人気お笑いコンビ「爆笑問題」の田中裕二さんがTBSラジオの番組(2月5日放送)で、ファンにひどくムカついたというエピソードを披露し、ネット上で話題になっている。あるファンの態度について、田中さんは「脅迫といえるから絶対に許しちゃいけない」と批判したのだ。
田中さんのラジオでの発言によると、テレビの生放送番組の放送直前、中継現場で待機しているときに、一人の女性ファンからサインをしつこくねだられた。しかし、その場に筆記用具がなく、時間も差し迫っていたため、田中さんは「(サインは)後でね」と断った。すると、そのファンは「わかった。じゃあ、ネットに書く」と宣言したのだという。
ラジオで田中さんは「絶対に許しちゃいけないと思う。今の世の中、それって脅迫にして良いと思うんですよ」と持論を展開。さらに、「仕事がなくなったり、スポンサーが外れたりとかありえるじゃない」と苛立ちながら話した。
たしかに田中さんが言うように、人気商売の芸能人にとって、ファンからの「ネットに書く」という一言は、ある種の「脅し文句」とも言えるかもしれない。では、刑法上の「脅迫罪」にはあたるのだろうか。刑事事件にくわしい布施正樹弁護士に聞いた。
●「あなたの名誉を害するぞ」と伝えているかどうかが問題
「まず、脅迫罪は、『生命、身体、自由、名誉または財産に対し、害を加える旨』を告知して、人を脅迫することによって成立します。今回のケースでは、女性の『ネットに書く』という発言が、田中さんの『名誉』に対して害を加えるぞ、と告知したと言えるかどうかが、問題になるでしょう」
脅迫罪が成立するか否かは、この女性ファンの発言の趣旨しだいということだろうか。
「そうです。もし、女性が、田中さんを誹謗中傷するような内容を書く、という趣旨で発言していたとしましょう。この場合は、名誉に対する加害を告知したとして、脅迫罪が成立する可能性があります」
単に「サインを求めたが断られた」という事実だけを書き込むつもりで発言したのなら、どうだろう。

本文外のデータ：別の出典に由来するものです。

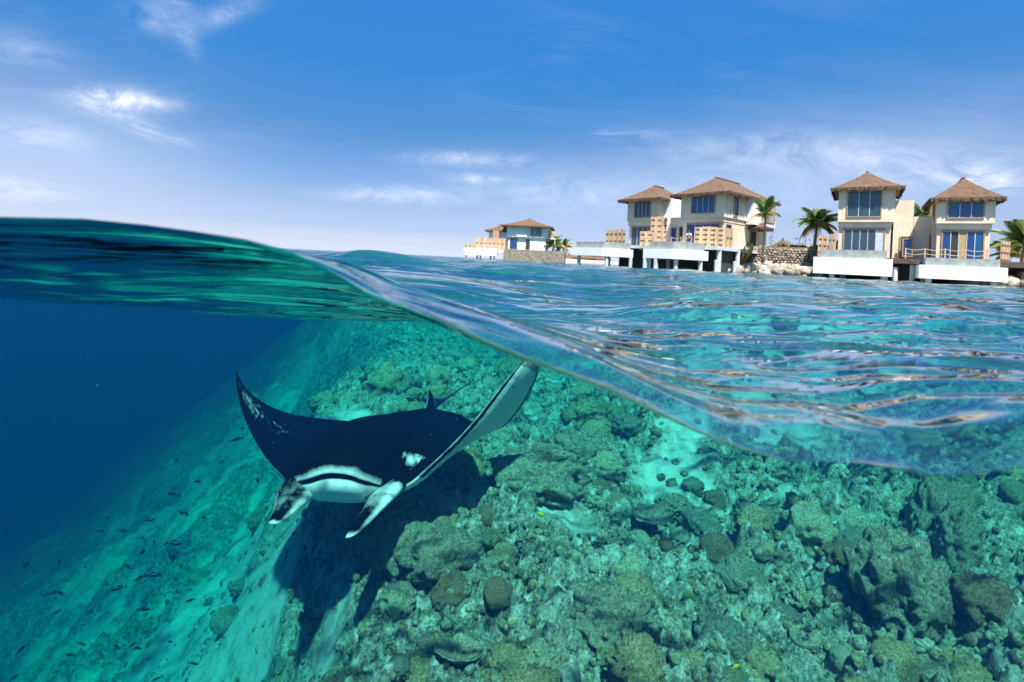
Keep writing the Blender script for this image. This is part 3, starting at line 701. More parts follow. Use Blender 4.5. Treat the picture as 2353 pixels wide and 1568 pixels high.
FD = fish_mesh('dark', DARKF); FD2 = fish_mesh('slim', DARKF, .22); FY = fish_mesh('yellow', YELF, .5)
fish(FD2, 'reef_fish', P(399, 1136, 4.2), .12, R(170), 'slim dark fish, largest in the open blue water left of the manta ray')
fish(FD2, 'reef_fish', P(454, 1107, 4.6), .11, R(150), 'slim dark fish just above and right of the largest one')
fish(FD, 'reef_fish', P(283, 1220, 4.6), .09, R(10), 'small dark fish swimming in open blue water', group='small dark fish in the blue water')
spots = [(246,1190),(470,1190),(345,1196),(333,1238),(350,1246),(400,1249),(425,1180),(235,1221),(140,1295),(292,1303),(195,1302),(355,1322),(425,1180),(415,1300),(110,1365),(138,1363),(130,1408),(206,1408),(214,1407),(330,1270),(275,1352),
         (190,1480),(165,1505),(265,1487),(300,1484),(318,1490),(395,1475),(447,1525),(50,1495),(30,1560),(320,1330),(400,1282),(505,1062),(545,1010),(560,985),(478,714),(566,996),(700,1258),(590,1105),(402,1060),(330,1400),(60,1300),(360,1560),(440,1380)]
for i, (px, py) in enumerate(spots):
    fish(FD if i % 3 else FD2, 'reef_fish', P(px + random.uniform(-4, 4), py, random.uniform(3.6, 5.5)), random.uniform(.06, .11), random.uniform(0, 6.28), 'small dark fish swimming in open blue water', group='small dark fish in the blue water')
def over(px, py, d): 
    h = hit(px, py); e = Vector((0, 0, EYE)); return e + (h - e) * d
fish(FY, 'yellow_fish', over(1690, 1533, .88), .050, R(20), 'bright yellow fish over the coral at the very bottom of the reef')
fish(FY, 'yellow_fish', over(1244, 1183, .9), .075, R(150), 'yellow fish above the dark rocks right of the manta ray')
fish(FY, 'yellow_fish', over(1262, 1195, .9), .045, R(60), 'tiny yellow fish just below the yellow one by the dark rocks')
fish(FY, 'yellow_fish', over(2019, 1113, .9), .05, R(100), 'tiny yellow fish close under the waterline on the right')
fish(FY, 'yellow_fish', over(1795, 1163, .9), .045, R(200), 'tiny pale yellow fish above the coral stumps')

# fine particles drifting in the water
mb = MB(); vs, fs = ICO1
for _ in range(60):
    Y = random.uniform(1.2, 6); p = P(random.uniform(0, 1300), random.uniform(760, 1560), Y)
    r_ = random.uniform(.001, .0024); mb.add([p + v * r_ for v in vs], fs)
tag(mb.build('drifting_particles', WHITEP, None, True), 'pale specks drifting in the blue water', kind='stuff')

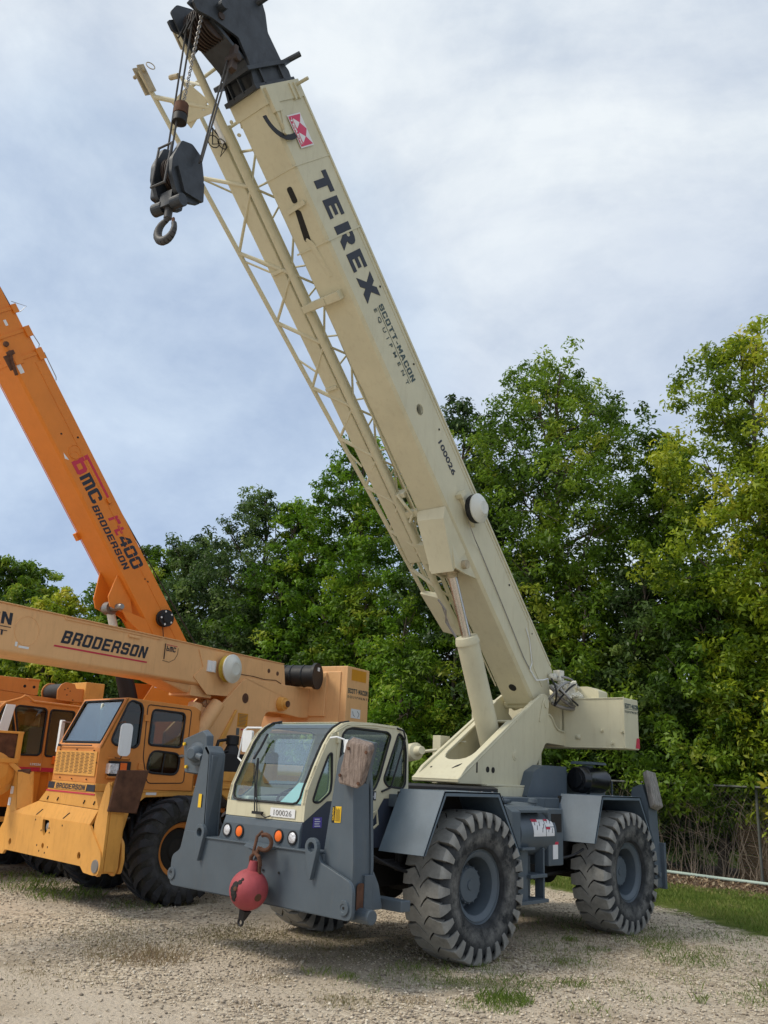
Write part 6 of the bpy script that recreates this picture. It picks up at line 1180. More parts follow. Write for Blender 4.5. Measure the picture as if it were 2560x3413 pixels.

「その場合なら、脅迫罪の成立は、微妙なところです。そもそも芸能人は、ファンにサインをする義務はありません。この点は社会一般でも共通の認識でしょう。
ですから、仮にサインを断ったことが、ネットへの書き込みで明らかになっても、それだけで、田中さんの『名誉』が害されることになると言えるかは疑問です」
このように布施弁護士は説明する。
「いずれにしても、明らかになっているやり取りだけでは、はっきりしたことまでは分かりません。そのため、この女性の『ネットに書く』という発言だけをもって、脅迫罪に問うことは難しいように感じます」
どうやら、「ネットに書く」といった短くて抽象的な発言について、「脅迫」だと断言するのは困難なようだ。とはいえ、ファンの側も、芸能人を直接目にする機会があったときは、節度を守って行動したいものだ。